**Set exercise**
Quote the records that follow in full and exactly; leave out the pictures.

**Input data**
++++++

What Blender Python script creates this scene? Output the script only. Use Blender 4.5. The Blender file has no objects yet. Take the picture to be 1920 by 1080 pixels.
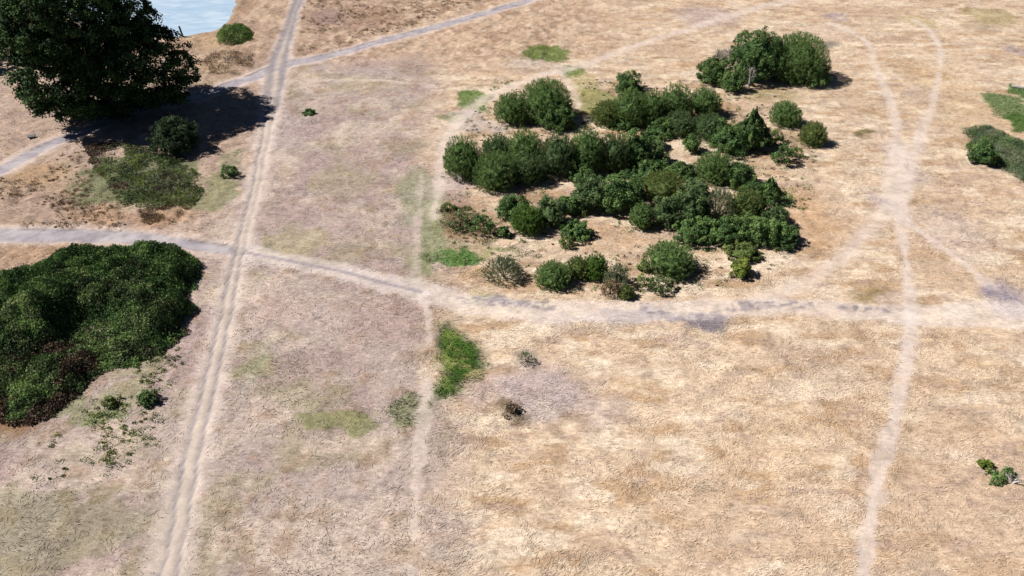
import bpy, math, random
import numpy as np
from mathutils import Vector, Matrix

# ------------------------------------------------------------------ camera, light, exposure
SC = bpy.context.scene
COL = SC.collection
CAM_H, PITCH, HFOV = 36.0, math.radians(36.0), math.radians(65.0)
FPX = 960.0 / math.tan(HFOV / 2)
cam_data = bpy.data.cameras.new('camera')
cam_data.angle = HFOV
cam_data.clip_start, cam_data.clip_end = 0.5, 6000
cam = bpy.data.objects.new('camera', cam_data)
COL.objects.link(cam)
cam.location = (0, 0, CAM_H)
cam.rotation_euler = (math.pi / 2 - PITCH, 0, 0)
SC.camera = cam

SUN_EL, SHADOW_AZ = 46.0, -6.0       # degrees; direction in which shadows fall, from +x
SUN_POWER, SKY_POWER, EXPOSURE = 5.0, 0.05, 0.77
sd = bpy.data.lights.new('sun', 'SUN')
sd.energy, sd.angle, sd.color = SUN_POWER, math.radians(0.5), (1.0, 0.955, 0.90)
sun = bpy.data.objects.new('sun', sd)
COL.objects.link(sun)
_el, _az = math.radians(SUN_EL), math.radians(SHADOW_AZ)
ldir = Vector((math.cos(_el) * math.cos(_az), math.cos(_el) * math.sin(_az), -math.sin(_el)))
sun.rotation_euler = ldir.to_track_quat('-Z', 'Y').to_euler()
W = bpy.data.worlds.new('World')
SC.world = W
W.use_nodes = True
wn = W.node_tree.nodes
sky = wn.new('ShaderNodeTexSky')
sky.sky_type = 'NISHITA'
sky.sun_disc = False
sky.sun_elevation = _el
_s = -ldir
sky.sun_rotation = math.atan2(_s.x, _s.y)
sky.air_density, sky.dust_density, sky.altitude = 0.28, 0.0, 100
W.node_tree.links.new(sky.outputs[0], wn['Background'].inputs[0])
wn['Background'].inputs[1].default_value = SKY_POWER
SC.view_settings.view_transform = 'Standard'
SC.view_settings.look = 'None'
SC.view_settings.gamma = 1
SC.view_settings.exposure = EXPOSURE
SC.view_settings.use_curve_mapping = False
SC.render.engine = 'CYCLES'
SC.cycles.max_bounces = 5
SC.cycles.transparent_max_bounces = 4

# ------------------------------------------------------------------ measuring: photograph pixel -> place on the ground
cp, sp = math.cos(PITCH), math.sin(PITCH)
def P(px, py, z=0.0):
    a, b = (px - 960) / FPX, (540 - py) / FPX
    d = np.array([a, cp + b * sp, -sp + b * cp])
    t = (z - CAM_H) / d[2]
    return np.array([d[0] * t, d[1] * t])
def scale_at(px, py):                  # pixels per metre across at that ground point
    p = P(px, py)
    depth = p[1] * cp + CAM_H * sp
    return FPX / depth
def z_at(py, Y):                       # height above ground where the ray of row py passes depth Y
    b = (540 - py) / FPX
    return CAM_H + Y * (-sp + b * cp) / (cp + b * sp)

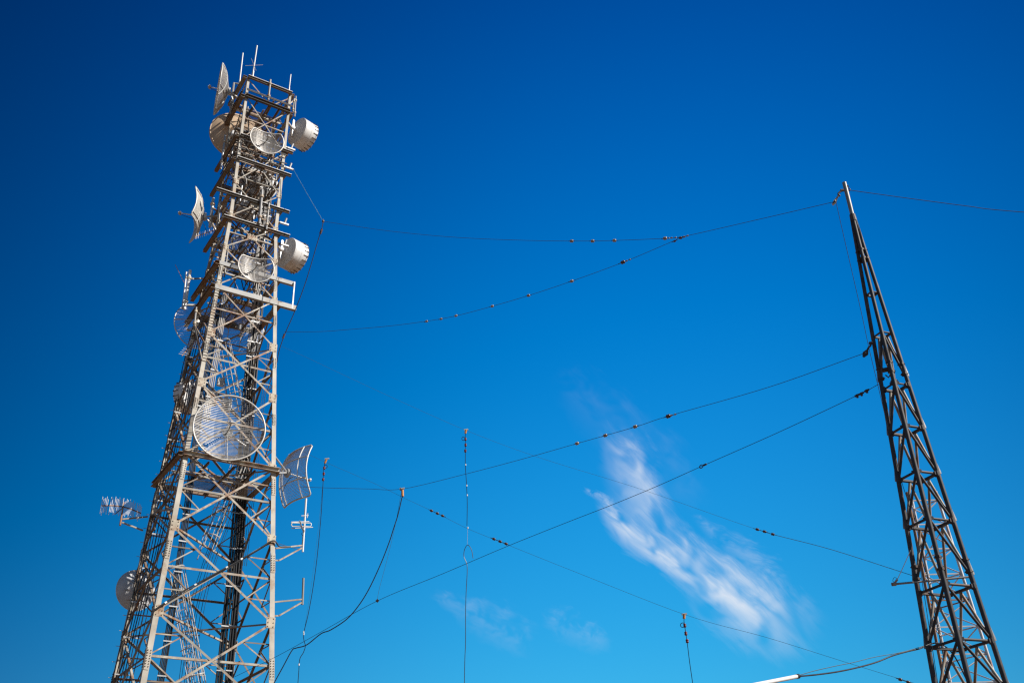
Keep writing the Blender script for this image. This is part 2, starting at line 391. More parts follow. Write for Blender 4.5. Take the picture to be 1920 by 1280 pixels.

++++++

**Response to the exercise**
What Blender Python script creates this scene? Output the script only. Use Blender 4.5. The Blender file has no objects yet. Take the picture to be 1920 by 1080 pixels.
import bpy, math, random
import numpy as np
from mathutils import Vector, Matrix

# ------------------------------------------------------------------ camera, light, exposure
SC = bpy.context.scene
COL = SC.collection
CAM_H, PITCH, HFOV = 36.0, math.radians(36.0), math.radians(65.0)
FPX = 960.0 / math.tan(HFOV / 2)
cam_data = bpy.data.cameras.new('camera')
cam_data.angle = HFOV
cam_data.clip_start, cam_data.clip_end = 0.5, 6000
cam = bpy.data.objects.new('camera', cam_data)
COL.objects.link(cam)
cam.location = (0, 0, CAM_H)
cam.rotation_euler = (math.pi / 2 - PITCH, 0, 0)
SC.camera = cam

SUN_EL, SHADOW_AZ = 46.0, -6.0       # degrees; direction in which shadows fall, from +x
SUN_POWER, SKY_POWER, EXPOSURE = 5.0, 0.05, 0.77
sd = bpy.data.lights.new('sun', 'SUN')
sd.energy, sd.angle, sd.color = SUN_POWER, math.radians(0.5), (1.0, 0.955, 0.90)
sun = bpy.data.objects.new('sun', sd)
COL.objects.link(sun)
_el, _az = math.radians(SUN_EL), math.radians(SHADOW_AZ)
ldir = Vector((math.cos(_el) * math.cos(_az), math.cos(_el) * math.sin(_az), -math.sin(_el)))
sun.rotation_euler = ldir.to_track_quat('-Z', 'Y').to_euler()
W = bpy.data.worlds.new('World')
SC.world = W
W.use_nodes = True
wn = W.node_tree.nodes
sky = wn.new('ShaderNodeTexSky')
sky.sky_type = 'NISHITA'
sky.sun_disc = False
sky.sun_elevation = _el
_s = -ldir
sky.sun_rotation = math.atan2(_s.x, _s.y)
sky.air_density, sky.dust_density, sky.altitude = 0.28, 0.0, 100
W.node_tree.links.new(sky.outputs[0], wn['Background'].inputs[0])
wn['Background'].inputs[1].default_value = SKY_POWER
SC.view_settings.view_transform = 'Standard'
SC.view_settings.look = 'None'
SC.view_settings.gamma = 1
SC.view_settings.exposure = EXPOSURE
SC.view_settings.use_curve_mapping = False
SC.render.engine = 'CYCLES'
SC.cycles.max_bounces = 5
SC.cycles.transparent_max_bounces = 4

# ------------------------------------------------------------------ measuring: photograph pixel -> place on the ground
cp, sp = math.cos(PITCH), math.sin(PITCH)
def P(px, py, z=0.0):
    a, b = (px - 960) / FPX, (540 - py) / FPX
    d = np.array([a, cp + b * sp, -sp + b * cp])
    t = (z - CAM_H) / d[2]
    return np.array([d[0] * t, d[1] * t])
def scale_at(px, py):                  # pixels per metre across at that ground point
    p = P(px, py)
    depth = p[1] * cp + CAM_H * sp
    return FPX / depth
def z_at(py, Y):                       # height above ground where the ray of row py passes depth Y
    b = (540 - py) / FPX
    return CAM_H + Y * (-sp + b * cp) / (cp + b * sp)

Keep writing the Blender script for this image. This is part 2, starting at line 391. More parts follow. Write for Blender 4.5. Take the picture to be 1920 by 1280 pixels.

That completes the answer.